* SET TASK:
Would you copy out the whole listing exactly as given?
**** DATASET CONTENT ****
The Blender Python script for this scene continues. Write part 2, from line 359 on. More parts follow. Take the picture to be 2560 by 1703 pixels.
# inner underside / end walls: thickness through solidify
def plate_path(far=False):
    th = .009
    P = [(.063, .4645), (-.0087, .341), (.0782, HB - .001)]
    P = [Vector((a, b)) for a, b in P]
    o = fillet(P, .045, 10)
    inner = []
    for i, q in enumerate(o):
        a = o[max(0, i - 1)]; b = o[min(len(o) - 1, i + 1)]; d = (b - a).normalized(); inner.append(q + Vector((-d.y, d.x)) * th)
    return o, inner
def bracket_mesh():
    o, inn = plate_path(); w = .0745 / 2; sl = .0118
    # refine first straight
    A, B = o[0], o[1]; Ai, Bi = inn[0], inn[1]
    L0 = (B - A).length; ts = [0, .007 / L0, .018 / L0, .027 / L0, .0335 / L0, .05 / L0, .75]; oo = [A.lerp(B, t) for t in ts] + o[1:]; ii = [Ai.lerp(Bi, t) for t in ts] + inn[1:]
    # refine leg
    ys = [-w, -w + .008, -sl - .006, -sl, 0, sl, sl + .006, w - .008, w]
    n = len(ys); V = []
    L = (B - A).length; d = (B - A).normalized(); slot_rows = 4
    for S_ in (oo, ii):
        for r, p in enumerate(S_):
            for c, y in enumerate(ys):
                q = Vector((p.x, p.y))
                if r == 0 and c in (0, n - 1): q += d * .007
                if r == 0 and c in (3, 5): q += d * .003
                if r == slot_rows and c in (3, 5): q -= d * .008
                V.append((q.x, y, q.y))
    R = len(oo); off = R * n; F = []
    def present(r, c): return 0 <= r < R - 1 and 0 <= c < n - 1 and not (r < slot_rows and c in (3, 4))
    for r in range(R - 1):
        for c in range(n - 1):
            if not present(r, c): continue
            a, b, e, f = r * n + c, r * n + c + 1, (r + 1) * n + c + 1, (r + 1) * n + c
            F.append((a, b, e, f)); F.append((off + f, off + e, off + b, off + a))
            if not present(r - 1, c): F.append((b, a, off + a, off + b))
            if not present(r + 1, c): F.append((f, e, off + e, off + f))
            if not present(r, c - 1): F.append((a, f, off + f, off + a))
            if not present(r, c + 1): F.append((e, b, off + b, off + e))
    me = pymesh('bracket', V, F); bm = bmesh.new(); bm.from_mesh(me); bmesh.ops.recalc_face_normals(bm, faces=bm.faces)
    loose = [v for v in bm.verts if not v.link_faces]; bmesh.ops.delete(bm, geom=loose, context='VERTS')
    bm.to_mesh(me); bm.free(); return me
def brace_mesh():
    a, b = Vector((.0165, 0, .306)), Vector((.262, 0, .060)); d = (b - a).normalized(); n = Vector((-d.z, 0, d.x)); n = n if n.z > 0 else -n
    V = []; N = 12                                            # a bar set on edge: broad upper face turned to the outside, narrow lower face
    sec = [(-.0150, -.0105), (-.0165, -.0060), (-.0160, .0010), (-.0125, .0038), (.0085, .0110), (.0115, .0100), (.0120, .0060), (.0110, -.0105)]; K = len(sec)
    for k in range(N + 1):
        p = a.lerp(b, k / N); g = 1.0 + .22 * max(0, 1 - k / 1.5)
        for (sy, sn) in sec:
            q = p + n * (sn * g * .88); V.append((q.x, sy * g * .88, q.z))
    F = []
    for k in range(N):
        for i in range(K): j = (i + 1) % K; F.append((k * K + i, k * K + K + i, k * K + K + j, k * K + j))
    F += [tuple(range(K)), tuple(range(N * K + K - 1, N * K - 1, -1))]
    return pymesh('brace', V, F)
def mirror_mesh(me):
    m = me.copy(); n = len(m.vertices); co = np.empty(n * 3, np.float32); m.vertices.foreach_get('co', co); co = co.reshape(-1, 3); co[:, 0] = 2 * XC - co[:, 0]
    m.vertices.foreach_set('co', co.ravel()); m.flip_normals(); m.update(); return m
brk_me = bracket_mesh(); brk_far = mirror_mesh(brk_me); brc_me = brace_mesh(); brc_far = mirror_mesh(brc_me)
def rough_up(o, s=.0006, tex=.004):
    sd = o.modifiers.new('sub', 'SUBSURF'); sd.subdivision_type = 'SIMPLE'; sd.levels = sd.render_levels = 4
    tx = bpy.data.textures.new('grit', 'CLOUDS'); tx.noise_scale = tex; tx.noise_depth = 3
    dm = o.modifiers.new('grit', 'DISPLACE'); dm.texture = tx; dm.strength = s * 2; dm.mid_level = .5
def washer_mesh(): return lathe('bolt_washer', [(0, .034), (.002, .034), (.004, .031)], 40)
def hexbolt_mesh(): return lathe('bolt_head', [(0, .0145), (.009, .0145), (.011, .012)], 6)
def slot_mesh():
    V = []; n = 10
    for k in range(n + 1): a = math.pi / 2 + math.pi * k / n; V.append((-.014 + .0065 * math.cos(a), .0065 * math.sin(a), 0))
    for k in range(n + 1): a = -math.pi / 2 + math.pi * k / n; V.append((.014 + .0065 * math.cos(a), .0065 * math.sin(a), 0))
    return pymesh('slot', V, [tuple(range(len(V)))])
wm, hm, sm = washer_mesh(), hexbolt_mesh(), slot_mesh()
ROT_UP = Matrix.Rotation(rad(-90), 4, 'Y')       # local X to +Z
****
* CORRECT OUTPUT:
The Blender Python script for this scene continues. Write part 2, from line 359 on. More parts follow. Take the picture to be 2560 by 1703 pixels.
# inner underside / end walls: thickness through solidify
def plate_path(far=False):
    th = .009
    P = [(.063, .4645), (-.0087, .341), (.0782, HB - .001)]
    P = [Vector((a, b)) for a, b in P]
    o = fillet(P, .045, 10)
    inner = []
    for i, q in enumerate(o):
        a = o[max(0, i - 1)]; b = o[min(len(o) - 1, i + 1)]; d = (b - a).normalized(); inner.append(q + Vector((-d.y, d.x)) * th)
    return o, inner
def bracket_mesh():
    o, inn = plate_path(); w = .0745 / 2; sl = .0118
    # refine first straight
    A, B = o[0], o[1]; Ai, Bi = inn[0], inn[1]
    L0 = (B - A).length; ts = [0, .007 / L0, .018 / L0, .027 / L0, .0335 / L0, .05 / L0, .75]; oo = [A.lerp(B, t) for t in ts] + o[1:]; ii = [Ai.lerp(Bi, t) for t in ts] + inn[1:]
    # refine leg
    ys = [-w, -w + .008, -sl - .006, -sl, 0, sl, sl + .006, w - .008, w]
    n = len(ys); V = []
    L = (B - A).length; d = (B - A).normalized(); slot_rows = 4
    for S_ in (oo, ii):
        for r, p in enumerate(S_):
            for c, y in enumerate(ys):
                q = Vector((p.x, p.y))
                if r == 0 and c in (0, n - 1): q += d * .007
                if r == 0 and c in (3, 5): q += d * .003
                if r == slot_rows and c in (3, 5): q -= d * .008
                V.append((q.x, y, q.y))
    R = len(oo); off = R * n; F = []
    def present(r, c): return 0 <= r < R - 1 and 0 <= c < n - 1 and not (r < slot_rows and c in (3, 4))
    for r in range(R - 1):
        for c in range(n - 1):
            if not present(r, c): continue
            a, b, e, f = r * n + c, r * n + c + 1, (r + 1) * n + c + 1, (r + 1) * n + c
            F.append((a, b, e, f)); F.append((off + f, off + e, off + b, off + a))
            if not present(r - 1, c): F.append((b, a, off + a, off + b))
            if not present(r + 1, c): F.append((f, e, off + e, off + f))
            if not present(r, c - 1): F.append((a, f, off + f, off + a))
            if not present(r, c + 1): F.append((e, b, off + b, off + e))
    me = pymesh('bracket', V, F); bm = bmesh.new(); bm.from_mesh(me); bmesh.ops.recalc_face_normals(bm, faces=bm.faces)
    loose = [v for v in bm.verts if not v.link_faces]; bmesh.ops.delete(bm, geom=loose, context='VERTS')
    bm.to_mesh(me); bm.free(); return me
def brace_mesh():
    a, b = Vector((.0165, 0, .306)), Vector((.262, 0, .060)); d = (b - a).normalized(); n = Vector((-d.z, 0, d.x)); n = n if n.z > 0 else -n
    V = []; N = 12                                            # a bar set on edge: broad upper face turned to the outside, narrow lower face
    sec = [(-.0150, -.0105), (-.0165, -.0060), (-.0160, .0010), (-.0125, .0038), (.0085, .0110), (.0115, .0100), (.0120, .0060), (.0110, -.0105)]; K = len(sec)
    for k in range(N + 1):
        p = a.lerp(b, k / N); g = 1.0 + .22 * max(0, 1 - k / 1.5)
        for (sy, sn) in sec:
            q = p + n * (sn * g * .88); V.append((q.x, sy * g * .88, q.z))
    F = []
    for k in range(N):
        for i in range(K): j = (i + 1) % K; F.append((k * K + i, k * K + K + i, k * K + K + j, k * K + j))
    F += [tuple(range(K)), tuple(range(N * K + K - 1, N * K - 1, -1))]
    return pymesh('brace', V, F)
def mirror_mesh(me):
    m = me.copy(); n = len(m.vertices); co = np.empty(n * 3, np.float32); m.vertices.foreach_get('co', co); co = co.reshape(-1, 3); co[:, 0] = 2 * XC - co[:, 0]
    m.vertices.foreach_set('co', co.ravel()); m.flip_normals(); m.update(); return m
brk_me = bracket_mesh(); brk_far = mirror_mesh(brk_me); brc_me = brace_mesh(); brc_far = mirror_mesh(brc_me)
def rough_up(o, s=.0006, tex=.004):
    sd = o.modifiers.new('sub', 'SUBSURF'); sd.subdivision_type = 'SIMPLE'; sd.levels = sd.render_levels = 4
    tx = bpy.data.textures.new('grit', 'CLOUDS'); tx.noise_scale = tex; tx.noise_depth = 3
    dm = o.modifiers.new('grit', 'DISPLACE'); dm.texture = tx; dm.strength = s * 2; dm.mid_level = .5
def washer_mesh(): return lathe('bolt_washer', [(0, .034), (.002, .034), (.004, .031)], 40)
def hexbolt_mesh(): return lathe('bolt_head', [(0, .0145), (.009, .0145), (.011, .012)], 6)
def slot_mesh():
    V = []; n = 10
    for k in range(n + 1): a = math.pi / 2 + math.pi * k / n; V.append((-.014 + .0065 * math.cos(a), .0065 * math.sin(a), 0))
    for k in range(n + 1): a = -math.pi / 2 + math.pi * k / n; V.append((.014 + .0065 * math.cos(a), .0065 * math.sin(a), 0))
    return pymesh('slot', V, [tuple(range(len(V)))])
wm, hm, sm = washer_mesh(), hexbolt_mesh(), slot_mesh()
ROT_UP = Matrix.Rotation(rad(-90), 4, 'Y')       # local X to +Z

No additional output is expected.